▸ **Data for processing**
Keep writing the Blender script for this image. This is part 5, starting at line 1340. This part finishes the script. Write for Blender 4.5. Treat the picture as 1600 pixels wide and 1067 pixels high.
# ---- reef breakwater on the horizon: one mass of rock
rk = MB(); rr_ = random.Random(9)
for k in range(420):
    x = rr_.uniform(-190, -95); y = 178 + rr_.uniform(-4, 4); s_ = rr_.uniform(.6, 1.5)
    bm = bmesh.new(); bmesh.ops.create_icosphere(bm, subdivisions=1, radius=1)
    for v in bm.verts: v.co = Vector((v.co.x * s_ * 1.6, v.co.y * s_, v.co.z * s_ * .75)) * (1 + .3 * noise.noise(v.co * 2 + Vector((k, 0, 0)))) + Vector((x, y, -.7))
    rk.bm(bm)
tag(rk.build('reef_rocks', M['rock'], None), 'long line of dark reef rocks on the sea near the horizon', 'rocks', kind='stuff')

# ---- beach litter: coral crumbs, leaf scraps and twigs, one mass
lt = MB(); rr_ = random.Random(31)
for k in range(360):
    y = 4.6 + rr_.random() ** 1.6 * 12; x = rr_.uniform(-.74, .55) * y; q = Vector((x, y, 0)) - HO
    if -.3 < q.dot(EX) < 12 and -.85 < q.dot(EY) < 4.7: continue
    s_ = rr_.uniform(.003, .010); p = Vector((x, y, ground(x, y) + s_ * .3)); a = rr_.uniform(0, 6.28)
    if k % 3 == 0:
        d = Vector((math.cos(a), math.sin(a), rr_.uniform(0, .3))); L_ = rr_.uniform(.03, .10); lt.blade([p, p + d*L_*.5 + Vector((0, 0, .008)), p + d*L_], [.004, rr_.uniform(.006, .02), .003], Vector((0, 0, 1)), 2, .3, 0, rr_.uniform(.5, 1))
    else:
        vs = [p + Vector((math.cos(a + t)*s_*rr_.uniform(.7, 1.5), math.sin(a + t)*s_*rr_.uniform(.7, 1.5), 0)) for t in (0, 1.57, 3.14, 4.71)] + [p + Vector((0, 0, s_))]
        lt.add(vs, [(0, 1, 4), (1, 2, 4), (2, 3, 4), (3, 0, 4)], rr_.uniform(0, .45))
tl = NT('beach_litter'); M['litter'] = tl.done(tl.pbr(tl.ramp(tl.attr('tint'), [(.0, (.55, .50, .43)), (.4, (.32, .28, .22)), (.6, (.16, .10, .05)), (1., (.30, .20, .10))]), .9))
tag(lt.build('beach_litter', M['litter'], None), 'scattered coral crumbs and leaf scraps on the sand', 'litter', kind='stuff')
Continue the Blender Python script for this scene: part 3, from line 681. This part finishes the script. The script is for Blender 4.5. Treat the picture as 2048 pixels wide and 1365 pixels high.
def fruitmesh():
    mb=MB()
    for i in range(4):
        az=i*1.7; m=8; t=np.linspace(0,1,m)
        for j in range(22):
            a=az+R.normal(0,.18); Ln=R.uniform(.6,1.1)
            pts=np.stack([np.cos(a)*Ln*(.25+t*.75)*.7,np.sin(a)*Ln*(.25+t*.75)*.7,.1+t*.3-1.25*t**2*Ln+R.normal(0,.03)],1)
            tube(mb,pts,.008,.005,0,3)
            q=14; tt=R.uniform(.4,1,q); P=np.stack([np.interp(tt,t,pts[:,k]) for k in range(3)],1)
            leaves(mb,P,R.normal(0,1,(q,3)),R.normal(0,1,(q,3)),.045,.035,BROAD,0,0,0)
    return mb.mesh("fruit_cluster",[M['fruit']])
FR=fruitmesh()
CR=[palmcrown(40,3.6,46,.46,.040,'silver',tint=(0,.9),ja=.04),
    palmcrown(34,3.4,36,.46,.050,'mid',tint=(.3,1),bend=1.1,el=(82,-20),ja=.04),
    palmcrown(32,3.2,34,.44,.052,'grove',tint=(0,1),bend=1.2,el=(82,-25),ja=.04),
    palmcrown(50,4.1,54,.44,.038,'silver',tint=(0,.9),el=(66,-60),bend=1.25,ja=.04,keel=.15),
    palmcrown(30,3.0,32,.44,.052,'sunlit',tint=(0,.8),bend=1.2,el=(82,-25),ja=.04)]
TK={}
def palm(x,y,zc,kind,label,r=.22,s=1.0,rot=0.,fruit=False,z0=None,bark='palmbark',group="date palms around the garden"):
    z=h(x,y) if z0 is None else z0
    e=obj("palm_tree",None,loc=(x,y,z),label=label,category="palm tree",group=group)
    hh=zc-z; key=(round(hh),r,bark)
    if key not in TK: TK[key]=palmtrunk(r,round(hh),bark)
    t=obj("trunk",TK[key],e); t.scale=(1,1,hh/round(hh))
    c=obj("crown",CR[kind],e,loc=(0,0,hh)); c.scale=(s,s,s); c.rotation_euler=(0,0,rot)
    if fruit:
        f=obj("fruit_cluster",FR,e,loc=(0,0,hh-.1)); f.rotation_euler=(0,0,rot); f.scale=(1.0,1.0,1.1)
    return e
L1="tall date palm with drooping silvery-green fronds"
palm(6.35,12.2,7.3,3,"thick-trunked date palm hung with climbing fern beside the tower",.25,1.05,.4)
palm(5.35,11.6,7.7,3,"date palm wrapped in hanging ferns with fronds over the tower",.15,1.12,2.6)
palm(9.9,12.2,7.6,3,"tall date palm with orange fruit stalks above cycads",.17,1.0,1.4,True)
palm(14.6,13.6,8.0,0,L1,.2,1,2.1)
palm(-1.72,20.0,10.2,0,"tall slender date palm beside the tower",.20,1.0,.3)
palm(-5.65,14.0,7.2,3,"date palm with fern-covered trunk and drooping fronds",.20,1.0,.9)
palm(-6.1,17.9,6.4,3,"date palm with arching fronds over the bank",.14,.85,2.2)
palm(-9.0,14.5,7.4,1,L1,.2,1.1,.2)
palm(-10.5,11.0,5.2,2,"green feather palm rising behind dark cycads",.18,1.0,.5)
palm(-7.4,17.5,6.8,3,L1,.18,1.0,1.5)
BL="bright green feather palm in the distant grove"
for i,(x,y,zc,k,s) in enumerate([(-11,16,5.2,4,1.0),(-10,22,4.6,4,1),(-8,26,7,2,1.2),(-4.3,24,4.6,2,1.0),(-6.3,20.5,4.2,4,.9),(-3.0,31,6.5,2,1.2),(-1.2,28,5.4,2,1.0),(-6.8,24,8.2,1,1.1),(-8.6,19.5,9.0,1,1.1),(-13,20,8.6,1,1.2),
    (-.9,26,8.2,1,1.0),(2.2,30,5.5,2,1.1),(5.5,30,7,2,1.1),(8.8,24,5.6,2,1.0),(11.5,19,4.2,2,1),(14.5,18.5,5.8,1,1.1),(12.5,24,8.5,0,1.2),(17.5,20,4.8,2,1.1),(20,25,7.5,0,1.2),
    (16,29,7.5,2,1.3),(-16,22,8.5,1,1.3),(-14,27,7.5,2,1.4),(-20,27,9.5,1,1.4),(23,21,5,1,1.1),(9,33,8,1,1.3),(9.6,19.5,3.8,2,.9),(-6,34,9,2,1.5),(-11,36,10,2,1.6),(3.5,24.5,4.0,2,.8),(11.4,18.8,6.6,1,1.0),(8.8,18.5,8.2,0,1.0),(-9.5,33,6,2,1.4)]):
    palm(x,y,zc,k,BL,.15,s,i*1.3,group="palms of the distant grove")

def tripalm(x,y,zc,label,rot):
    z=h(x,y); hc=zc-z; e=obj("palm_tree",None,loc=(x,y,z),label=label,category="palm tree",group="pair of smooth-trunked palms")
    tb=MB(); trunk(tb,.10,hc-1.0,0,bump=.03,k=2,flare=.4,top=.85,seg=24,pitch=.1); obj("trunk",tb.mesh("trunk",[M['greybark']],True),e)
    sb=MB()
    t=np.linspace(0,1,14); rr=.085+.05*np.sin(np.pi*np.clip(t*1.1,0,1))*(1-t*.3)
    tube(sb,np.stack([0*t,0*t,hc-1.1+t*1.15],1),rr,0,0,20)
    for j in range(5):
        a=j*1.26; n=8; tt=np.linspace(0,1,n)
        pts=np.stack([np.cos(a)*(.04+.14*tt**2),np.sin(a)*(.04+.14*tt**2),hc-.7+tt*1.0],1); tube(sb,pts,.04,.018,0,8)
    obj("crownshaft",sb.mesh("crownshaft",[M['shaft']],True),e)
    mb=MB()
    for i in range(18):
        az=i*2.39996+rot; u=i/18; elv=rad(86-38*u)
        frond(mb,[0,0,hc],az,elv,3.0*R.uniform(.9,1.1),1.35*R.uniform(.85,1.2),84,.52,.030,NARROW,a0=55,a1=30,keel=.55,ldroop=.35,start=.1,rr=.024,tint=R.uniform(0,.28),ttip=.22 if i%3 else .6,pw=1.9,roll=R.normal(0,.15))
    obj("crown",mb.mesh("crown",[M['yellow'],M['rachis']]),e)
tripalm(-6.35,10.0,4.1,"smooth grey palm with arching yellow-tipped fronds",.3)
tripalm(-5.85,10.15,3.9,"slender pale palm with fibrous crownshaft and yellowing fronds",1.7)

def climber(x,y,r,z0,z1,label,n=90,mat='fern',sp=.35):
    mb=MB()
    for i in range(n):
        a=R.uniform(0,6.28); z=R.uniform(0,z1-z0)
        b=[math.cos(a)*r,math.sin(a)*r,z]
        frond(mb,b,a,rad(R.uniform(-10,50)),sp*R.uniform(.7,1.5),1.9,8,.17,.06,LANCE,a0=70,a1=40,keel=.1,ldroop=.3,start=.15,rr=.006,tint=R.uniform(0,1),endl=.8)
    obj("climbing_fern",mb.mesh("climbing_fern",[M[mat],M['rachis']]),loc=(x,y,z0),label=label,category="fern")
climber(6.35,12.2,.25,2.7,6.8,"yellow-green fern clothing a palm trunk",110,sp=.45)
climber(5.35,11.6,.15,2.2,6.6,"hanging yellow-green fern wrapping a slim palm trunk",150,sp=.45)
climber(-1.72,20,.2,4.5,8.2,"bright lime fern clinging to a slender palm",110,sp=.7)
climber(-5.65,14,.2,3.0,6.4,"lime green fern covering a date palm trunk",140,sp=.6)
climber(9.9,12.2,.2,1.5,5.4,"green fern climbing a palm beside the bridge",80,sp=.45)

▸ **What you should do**
Copy the lines from the start of the data verbatim, stopping after the line containing "tag(rk.build('reef_rocks', M['rock'], None), 'long".

▸ **Answer below**
Keep writing the Blender script for this image. This is part 5, starting at line 1340. This part finishes the script. Write for Blender 4.5. Treat the picture as 1600 pixels wide and 1067 pixels high.
# ---- reef breakwater on the horizon: one mass of rock
rk = MB(); rr_ = random.Random(9)
for k in range(420):
    x = rr_.uniform(-190, -95); y = 178 + rr_.uniform(-4, 4); s_ = rr_.uniform(.6, 1.5)
    bm = bmesh.new(); bmesh.ops.create_icosphere(bm, subdivisions=1, radius=1)
    for v in bm.verts: v.co = Vector((v.co.x * s_ * 1.6, v.co.y * s_, v.co.z * s_ * .75)) * (1 + .3 * noise.noise(v.co * 2 + Vector((k, 0, 0)))) + Vector((x, y, -.7))
    rk.bm(bm)
tag(rk.build('reef_rocks', M['rock'], None), 'long line of dark reef rocks on the sea near the horizon', 'rocks', kind='stuff')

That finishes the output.